Siyasi iktidarın “Allah’ın lütfu” olarak gördüğü 15 Temmuz darbe girişimi ve bu gerekçe gösterilerek ilan edilen OHAL, darbenin faili olarak görülen cemaate karşı çıkartılmış gibi gösterilse de doğrudan HDP’yi, onun savunduğu değerleri ve bunun için mücadele veren güçleri sindirme aracı olarak kullanıldı. Seçilmişlerin tutsak edilmesi, belediyelere kayyum atanması, özgür basının susturulması OHAL ile meşrulaştırılmak istendi. Ancak tüm bu “olağanüstü” baskılara rağmen HDP, 24 Haziran 2018 seçimlerinde de barajı geçmeyi başardı. Dahası, 2020’nin ilk haftalarında yapılan kamuoyu araştırmaları, HDP’nin tüm baskı ve kısıtlamalara rağmen bugün de seçim barajını rahatlıkla aştığını; halkların muktedire karşı birliğinin sürdüğünü göstermektedir.

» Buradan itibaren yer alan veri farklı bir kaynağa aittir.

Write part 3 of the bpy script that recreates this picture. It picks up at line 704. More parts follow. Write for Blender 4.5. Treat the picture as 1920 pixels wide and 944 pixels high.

HDP’nin ilkelerini savunmadaki direnci, toplumsal karşılık bulmakla sınırlı kalmadı; iktidarın halkları düşmanlaştıran politikalarına birçok kez destek veren CHP’nin de -şimdilik söylem düzeyinde de olsa- toplumsal barışı dillendirmesini sağladı.
HDP; özetle anlattığım, çoğunuzun bildiği bu süreci yaşarken, onca engelleme ve baskıya rağmen Türkiye’nin siyasi yaşamında belirleyici bir etki yaratmıştır. Ancak eksiklikleri olduğu da aşikârdır. Önemli kısmı karşı karşıya olduğu baskılar nedeniyle olsa da kendi yapılanmasından kaynaklanan kimi sorunlar olduğu gerçeği göz ardı edilmemelidir. Özellikle batıda barışın toplumsallaştırılması üzerine yürütülen çalışmaların daha geniş kesimlere ulaştırılamamış; ekonomiden eğitime, sağlıktan barınmaya kadar halkın gündelik sorunlarıyla ilgili alternatif politikalar üretilmesi konusunda beklentilere yeterince yanıt verilememiş olması gibi… Bunlara, yerel düzeyde örgütlenmelerin zayıflığı ve yerelin iradesinin yönetime yansıtılamaması ve partinin merkeziyetçi bir görünümünden çıkamamasını da eklemek gerekir.
Yarın yapılacak 4. Olağan Kongre’de bu sorunların da çözüleceği, halklarının özlemi olan barış ve demokrasinin oluşumunda HDP’nin çok daha etkin bir rol üstleneceği inancıyla, Kongre’nin başarılı geçmesini diliyorum.